If you target international audiences, sidecars dramatically reduce localization workload: one video, multiple caption tracks.
Conclusion
Deciding how to save subtitles to video isn’t a purely technical matter — it’s a strategic choice that determines how viewers experience your content, how easily you can adapt it, and how well it performs across platforms.
- Use burned-in captions for guaranteed visibility in muted autoplay feeds, but accept that edits will be costly.
- Use sidecar files for long-term flexibility, accessibility, and localization efficiency.
- Keep transcription workflows link-based and output clean SRT/VTT files to minimize friction.
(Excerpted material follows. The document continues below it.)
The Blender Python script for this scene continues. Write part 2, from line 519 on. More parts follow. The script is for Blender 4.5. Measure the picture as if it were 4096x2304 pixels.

By starting with precise, instantly generated transcripts, you position yourself to move fluidly between formats. Whether you burn captions into video or create a sidecar file, the right upstream workflow ensures the downstream process is smooth and your captions not only look right, but work right for your audience.
FAQ
1. Can I extract subtitles from a burned-in video later? Not cleanly. Once captions are burned into the frame, they’re part of the image. OCR software can attempt extraction, but accuracy is poor. Sidecar files remain the only fully editable option.
2. Do burned-in captions increase file size? In most cases, no. File size depends on codec, bitrate, and resolution. Captions are part of the video frame and don’t add significant data weight.
3. Will my TV read a sidecar file? Only if your TV’s media player supports the caption format (SRT/VTT) and reads it from the same directory as the video. Many smart TVs do; older models may not.
4. Can platforms translate burned-in captions? No. Auto-translation tools like YouTube’s rely on sidecar caption text to generate translated versions.
5. How do I choose between SRT and VTT for sidecars? SRT is widely supported and simple. VTT offers richer styling and metadata options. For maximum compatibility across platforms, SRT is often the safe choice.